AfCFTA, despite early hiccups, now connects 54 African countries, creating the world’s largest free trade area with 1.2 billion people. But free trade cannot thrive on broken payment systems.
PAPSS delivers:
- Instant payments (typically under 120 seconds)
- Local currency settlement—no forced dollar conversion
- Lower transaction costs
- Access via banks, mobile apps, and branches
- Improved transparency and regulatory oversight
This is how trade scales. This is how confidence grows.

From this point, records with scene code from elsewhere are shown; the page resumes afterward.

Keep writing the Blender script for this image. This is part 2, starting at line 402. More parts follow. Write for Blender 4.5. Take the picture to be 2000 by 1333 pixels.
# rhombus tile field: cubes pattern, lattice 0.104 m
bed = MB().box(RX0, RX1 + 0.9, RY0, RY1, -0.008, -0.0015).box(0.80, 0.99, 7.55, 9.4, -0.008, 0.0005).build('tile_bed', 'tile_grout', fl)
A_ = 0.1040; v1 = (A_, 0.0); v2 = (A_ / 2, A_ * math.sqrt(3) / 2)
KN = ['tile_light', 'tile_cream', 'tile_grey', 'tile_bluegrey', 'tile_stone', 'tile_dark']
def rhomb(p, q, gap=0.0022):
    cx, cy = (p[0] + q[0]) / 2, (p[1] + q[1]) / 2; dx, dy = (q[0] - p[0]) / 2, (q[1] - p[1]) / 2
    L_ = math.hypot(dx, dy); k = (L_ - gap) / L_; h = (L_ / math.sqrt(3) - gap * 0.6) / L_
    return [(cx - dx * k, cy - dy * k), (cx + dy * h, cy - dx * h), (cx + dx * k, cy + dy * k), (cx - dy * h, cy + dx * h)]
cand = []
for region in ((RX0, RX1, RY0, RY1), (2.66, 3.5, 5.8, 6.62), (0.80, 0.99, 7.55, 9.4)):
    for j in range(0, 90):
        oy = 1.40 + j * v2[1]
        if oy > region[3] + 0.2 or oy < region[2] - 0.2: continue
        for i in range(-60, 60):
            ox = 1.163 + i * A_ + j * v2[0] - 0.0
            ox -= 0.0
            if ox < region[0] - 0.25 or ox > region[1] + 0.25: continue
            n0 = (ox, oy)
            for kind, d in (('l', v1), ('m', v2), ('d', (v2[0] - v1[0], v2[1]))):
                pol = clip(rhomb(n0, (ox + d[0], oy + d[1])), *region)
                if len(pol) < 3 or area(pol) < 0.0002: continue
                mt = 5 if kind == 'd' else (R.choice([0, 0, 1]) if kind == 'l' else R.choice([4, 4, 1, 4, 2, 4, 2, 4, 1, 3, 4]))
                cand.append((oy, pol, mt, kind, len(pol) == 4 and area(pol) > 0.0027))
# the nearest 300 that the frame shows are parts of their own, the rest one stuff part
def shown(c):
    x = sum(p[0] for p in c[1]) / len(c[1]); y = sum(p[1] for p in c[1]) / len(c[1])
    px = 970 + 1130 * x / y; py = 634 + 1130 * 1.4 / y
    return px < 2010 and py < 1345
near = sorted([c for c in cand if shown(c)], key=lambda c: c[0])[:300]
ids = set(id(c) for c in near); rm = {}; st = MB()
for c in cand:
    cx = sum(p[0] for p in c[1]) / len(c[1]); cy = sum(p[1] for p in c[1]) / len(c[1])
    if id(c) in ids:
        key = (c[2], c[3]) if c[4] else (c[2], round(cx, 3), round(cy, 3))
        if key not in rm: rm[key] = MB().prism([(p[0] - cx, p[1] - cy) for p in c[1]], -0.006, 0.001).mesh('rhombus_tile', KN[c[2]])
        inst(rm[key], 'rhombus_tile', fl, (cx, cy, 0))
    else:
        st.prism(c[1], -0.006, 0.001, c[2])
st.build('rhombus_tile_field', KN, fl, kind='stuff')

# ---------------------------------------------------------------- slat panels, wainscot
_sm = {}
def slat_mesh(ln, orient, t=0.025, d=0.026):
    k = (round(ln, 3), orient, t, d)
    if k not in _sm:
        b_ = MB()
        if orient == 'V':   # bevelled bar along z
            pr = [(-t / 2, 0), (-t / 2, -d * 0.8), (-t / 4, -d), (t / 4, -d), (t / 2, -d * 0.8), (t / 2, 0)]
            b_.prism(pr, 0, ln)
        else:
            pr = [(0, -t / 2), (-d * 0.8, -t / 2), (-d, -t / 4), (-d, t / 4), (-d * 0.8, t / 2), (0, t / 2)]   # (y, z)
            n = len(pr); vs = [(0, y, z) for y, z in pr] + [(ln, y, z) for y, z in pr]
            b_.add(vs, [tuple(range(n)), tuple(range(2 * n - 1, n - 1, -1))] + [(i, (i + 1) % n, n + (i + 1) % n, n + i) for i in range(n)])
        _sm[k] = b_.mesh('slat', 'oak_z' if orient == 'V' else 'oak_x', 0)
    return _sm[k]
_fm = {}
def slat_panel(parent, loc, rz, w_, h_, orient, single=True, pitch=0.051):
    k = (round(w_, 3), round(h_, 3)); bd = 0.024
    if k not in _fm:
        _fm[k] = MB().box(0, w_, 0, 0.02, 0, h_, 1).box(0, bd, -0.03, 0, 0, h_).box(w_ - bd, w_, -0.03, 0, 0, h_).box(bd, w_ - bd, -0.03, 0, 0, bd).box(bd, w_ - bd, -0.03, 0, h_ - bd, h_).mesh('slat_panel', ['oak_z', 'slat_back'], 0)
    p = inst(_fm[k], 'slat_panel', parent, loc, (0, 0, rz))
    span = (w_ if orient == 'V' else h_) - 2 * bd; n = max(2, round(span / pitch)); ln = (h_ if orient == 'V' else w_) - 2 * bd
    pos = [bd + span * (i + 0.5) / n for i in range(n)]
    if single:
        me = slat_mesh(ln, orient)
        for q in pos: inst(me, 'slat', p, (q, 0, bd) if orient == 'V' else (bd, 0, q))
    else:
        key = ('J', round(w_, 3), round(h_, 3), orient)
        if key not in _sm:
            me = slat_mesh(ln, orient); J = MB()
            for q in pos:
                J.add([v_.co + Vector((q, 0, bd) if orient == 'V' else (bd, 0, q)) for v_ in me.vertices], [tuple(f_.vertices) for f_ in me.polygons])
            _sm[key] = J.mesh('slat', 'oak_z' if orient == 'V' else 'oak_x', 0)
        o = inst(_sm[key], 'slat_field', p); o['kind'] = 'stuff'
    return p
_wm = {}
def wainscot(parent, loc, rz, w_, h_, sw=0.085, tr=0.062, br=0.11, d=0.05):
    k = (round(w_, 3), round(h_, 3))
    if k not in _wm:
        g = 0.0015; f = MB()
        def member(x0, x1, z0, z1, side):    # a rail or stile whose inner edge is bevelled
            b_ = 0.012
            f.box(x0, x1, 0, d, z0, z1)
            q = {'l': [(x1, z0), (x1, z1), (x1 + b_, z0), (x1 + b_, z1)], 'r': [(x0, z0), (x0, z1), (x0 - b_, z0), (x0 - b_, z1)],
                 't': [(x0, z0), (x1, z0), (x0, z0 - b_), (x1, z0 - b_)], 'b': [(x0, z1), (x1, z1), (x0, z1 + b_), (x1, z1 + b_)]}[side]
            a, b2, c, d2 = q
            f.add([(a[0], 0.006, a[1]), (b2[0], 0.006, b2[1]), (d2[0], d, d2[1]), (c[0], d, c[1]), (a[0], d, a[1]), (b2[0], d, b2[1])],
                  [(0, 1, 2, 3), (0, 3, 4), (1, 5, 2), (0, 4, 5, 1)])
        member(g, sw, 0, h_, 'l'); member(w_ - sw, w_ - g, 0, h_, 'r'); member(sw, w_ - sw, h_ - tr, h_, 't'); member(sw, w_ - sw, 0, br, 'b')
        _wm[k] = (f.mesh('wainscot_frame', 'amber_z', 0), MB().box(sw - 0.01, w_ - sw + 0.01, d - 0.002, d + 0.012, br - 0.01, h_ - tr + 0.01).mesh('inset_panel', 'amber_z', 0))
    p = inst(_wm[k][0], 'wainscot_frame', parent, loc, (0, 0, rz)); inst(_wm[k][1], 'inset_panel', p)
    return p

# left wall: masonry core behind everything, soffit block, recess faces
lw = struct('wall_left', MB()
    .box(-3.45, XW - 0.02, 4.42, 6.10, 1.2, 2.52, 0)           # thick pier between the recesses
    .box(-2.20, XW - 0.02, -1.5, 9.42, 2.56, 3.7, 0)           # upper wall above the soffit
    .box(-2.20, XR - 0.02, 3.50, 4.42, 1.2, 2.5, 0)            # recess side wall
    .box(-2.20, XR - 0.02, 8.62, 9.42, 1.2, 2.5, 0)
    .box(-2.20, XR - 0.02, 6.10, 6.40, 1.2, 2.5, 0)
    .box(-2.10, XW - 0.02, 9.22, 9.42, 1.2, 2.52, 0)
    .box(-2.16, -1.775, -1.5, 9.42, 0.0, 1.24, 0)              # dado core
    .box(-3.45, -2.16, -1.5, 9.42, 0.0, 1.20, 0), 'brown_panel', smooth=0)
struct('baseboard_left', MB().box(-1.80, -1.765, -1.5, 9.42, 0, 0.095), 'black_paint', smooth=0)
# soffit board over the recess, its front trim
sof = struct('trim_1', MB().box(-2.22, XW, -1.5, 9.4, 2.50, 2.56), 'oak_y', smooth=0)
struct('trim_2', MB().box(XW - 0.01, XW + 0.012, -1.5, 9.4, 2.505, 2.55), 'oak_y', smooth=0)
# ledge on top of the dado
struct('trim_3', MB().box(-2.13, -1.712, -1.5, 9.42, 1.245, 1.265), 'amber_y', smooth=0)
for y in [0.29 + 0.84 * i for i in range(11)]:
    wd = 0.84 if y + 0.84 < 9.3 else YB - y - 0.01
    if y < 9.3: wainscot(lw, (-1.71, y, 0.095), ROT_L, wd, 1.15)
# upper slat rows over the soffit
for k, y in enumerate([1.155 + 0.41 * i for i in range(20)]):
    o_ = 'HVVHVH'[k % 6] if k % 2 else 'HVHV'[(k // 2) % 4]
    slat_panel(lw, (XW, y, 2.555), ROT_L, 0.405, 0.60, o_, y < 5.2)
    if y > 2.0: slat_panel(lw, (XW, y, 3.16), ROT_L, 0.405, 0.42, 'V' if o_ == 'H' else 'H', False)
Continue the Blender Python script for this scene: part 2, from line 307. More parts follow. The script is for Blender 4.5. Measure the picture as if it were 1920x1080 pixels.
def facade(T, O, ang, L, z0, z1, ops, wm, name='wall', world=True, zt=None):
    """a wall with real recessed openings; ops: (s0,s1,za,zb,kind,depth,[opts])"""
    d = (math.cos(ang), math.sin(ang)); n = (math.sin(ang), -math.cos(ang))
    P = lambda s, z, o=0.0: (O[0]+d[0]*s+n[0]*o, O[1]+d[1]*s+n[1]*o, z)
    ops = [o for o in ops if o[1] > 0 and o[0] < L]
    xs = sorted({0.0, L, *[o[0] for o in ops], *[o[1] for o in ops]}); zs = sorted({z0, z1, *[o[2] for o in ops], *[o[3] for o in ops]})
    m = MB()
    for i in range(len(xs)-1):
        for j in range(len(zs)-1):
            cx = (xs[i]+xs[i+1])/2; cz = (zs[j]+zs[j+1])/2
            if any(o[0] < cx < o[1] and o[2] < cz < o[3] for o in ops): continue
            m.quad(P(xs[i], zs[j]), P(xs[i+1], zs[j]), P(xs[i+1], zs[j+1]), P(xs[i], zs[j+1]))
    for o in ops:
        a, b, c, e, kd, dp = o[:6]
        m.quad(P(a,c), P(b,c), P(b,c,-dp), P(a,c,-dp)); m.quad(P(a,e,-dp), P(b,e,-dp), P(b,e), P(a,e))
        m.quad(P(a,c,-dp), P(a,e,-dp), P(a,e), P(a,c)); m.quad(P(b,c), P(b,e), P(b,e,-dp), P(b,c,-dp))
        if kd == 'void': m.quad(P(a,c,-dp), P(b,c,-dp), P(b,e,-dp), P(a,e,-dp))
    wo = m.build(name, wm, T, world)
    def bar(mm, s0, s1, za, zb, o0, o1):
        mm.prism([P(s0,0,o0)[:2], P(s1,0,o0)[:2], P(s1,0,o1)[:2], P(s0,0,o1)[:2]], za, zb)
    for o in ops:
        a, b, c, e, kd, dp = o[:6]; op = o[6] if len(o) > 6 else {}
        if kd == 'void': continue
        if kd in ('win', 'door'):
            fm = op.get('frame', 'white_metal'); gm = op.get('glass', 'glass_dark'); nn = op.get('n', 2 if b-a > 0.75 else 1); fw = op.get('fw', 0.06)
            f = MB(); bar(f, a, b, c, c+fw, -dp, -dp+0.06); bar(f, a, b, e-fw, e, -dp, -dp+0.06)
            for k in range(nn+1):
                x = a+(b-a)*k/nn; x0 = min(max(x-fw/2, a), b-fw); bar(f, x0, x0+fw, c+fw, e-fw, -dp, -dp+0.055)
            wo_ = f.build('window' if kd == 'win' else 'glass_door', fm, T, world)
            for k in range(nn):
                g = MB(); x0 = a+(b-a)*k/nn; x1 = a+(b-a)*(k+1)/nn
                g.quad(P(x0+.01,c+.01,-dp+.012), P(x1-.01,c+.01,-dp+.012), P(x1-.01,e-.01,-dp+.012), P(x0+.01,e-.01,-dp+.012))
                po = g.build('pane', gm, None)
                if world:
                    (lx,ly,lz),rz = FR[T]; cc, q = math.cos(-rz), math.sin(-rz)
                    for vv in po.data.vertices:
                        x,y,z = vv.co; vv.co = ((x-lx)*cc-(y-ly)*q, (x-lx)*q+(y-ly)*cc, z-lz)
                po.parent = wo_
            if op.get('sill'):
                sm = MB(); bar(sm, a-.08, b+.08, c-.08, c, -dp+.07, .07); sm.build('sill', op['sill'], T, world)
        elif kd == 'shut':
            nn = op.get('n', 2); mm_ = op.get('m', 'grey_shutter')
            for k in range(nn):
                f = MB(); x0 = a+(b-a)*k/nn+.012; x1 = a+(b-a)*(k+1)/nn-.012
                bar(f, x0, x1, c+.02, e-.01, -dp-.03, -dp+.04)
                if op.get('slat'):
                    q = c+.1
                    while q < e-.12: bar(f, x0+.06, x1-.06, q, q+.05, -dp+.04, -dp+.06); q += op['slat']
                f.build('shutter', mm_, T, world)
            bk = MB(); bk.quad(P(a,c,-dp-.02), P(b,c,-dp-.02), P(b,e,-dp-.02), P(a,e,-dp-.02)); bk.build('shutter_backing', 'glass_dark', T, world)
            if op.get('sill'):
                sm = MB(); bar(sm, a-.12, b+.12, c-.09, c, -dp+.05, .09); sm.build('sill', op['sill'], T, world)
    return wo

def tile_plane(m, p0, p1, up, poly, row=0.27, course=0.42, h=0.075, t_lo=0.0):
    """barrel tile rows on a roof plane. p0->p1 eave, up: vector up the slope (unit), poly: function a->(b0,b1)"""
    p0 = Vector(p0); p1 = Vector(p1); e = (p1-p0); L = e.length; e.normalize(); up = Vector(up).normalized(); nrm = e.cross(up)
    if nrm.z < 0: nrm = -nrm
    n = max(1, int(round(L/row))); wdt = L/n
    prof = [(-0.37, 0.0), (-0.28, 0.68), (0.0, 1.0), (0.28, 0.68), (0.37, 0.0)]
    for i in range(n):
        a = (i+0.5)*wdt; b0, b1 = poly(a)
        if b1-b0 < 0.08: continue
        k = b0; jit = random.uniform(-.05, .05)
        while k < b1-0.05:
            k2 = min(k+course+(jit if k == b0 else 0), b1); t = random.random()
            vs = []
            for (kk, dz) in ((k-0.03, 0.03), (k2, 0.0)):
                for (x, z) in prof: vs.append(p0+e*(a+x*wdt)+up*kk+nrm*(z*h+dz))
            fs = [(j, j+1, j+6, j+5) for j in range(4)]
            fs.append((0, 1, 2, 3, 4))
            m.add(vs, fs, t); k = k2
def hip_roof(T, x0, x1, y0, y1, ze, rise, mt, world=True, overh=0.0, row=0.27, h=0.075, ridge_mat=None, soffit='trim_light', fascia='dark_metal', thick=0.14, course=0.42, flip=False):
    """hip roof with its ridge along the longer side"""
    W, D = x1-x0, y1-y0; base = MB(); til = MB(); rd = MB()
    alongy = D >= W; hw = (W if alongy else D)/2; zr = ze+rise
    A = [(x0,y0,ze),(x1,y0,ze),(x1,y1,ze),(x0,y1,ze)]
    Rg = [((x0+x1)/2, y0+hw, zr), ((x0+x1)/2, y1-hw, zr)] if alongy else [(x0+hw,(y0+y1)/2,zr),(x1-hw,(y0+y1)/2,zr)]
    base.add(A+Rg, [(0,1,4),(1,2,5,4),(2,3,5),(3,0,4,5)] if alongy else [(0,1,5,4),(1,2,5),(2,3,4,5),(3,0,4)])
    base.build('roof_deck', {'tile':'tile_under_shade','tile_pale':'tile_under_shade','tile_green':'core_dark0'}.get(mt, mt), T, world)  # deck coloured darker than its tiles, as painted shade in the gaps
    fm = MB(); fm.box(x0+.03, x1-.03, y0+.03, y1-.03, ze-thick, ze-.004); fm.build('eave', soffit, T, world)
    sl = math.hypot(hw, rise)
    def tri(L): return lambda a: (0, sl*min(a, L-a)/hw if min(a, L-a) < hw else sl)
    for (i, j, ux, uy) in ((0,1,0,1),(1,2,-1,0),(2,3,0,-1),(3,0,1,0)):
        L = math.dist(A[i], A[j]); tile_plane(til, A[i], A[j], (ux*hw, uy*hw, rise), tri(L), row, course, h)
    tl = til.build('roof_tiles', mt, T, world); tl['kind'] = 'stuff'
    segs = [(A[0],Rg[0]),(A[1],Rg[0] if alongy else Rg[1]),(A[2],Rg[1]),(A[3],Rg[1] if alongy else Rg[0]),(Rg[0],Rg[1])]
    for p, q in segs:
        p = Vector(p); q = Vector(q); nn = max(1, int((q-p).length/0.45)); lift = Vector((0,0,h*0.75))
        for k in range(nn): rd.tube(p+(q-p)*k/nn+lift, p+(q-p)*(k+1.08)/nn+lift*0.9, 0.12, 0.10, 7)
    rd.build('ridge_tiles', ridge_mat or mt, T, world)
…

Africa and the Caribbean: A New Financial Bridge
The vision is already expanding beyond Africa. In late 2023, CARICOM central banks adopted PAPSS, opening a new corridor for Africa–Caribbean trade. This signals a future where the Global South builds its own financial highways and on its own terms.
As of mid-2025, PAPSS operates in 18 African countries, with rapid expansion expected as PAPSSCARD adoption accelerates.
COMESA’s Digital Retail Payments Platform: Deepening the Momentum
Subregional blocs are also stepping up.
The Common Market for Eastern and Southern Africa (COMESA) has launched a Digital Retail Payments Platform (DRPP) in collaboration with PAPSS. Designed to support 21 member states, the platform enables cross-border payments in local currencies, bypassing the US dollar entirely.
Launched in October 2025, the DRPP is currently undergoing live trials between Malawi and Zambia, with phased expansion planned.
Its promise is powerful:
- Transaction costs below 3 percent
- Near real-time settlement
- Greater inclusion for SMEs and informal traders
Not Yet Uhuru, But the Path Is Clear
This is not yet Uhuru. Africa still faces structural, political, and institutional challenges. But with PAPSS, PAPSSCARD, and platforms like DRPP, something fundamental has changed.
Africa is no longer begging for access to global financial systems. It is building its own.
This is not a rejection of the world. It is an insistence on interdependence, not dependency. Africa is rewriting its financial destiny; quietly, deliberately, and finally on its own terms.
And this time, the numbers, the platforms, and the people are aligned.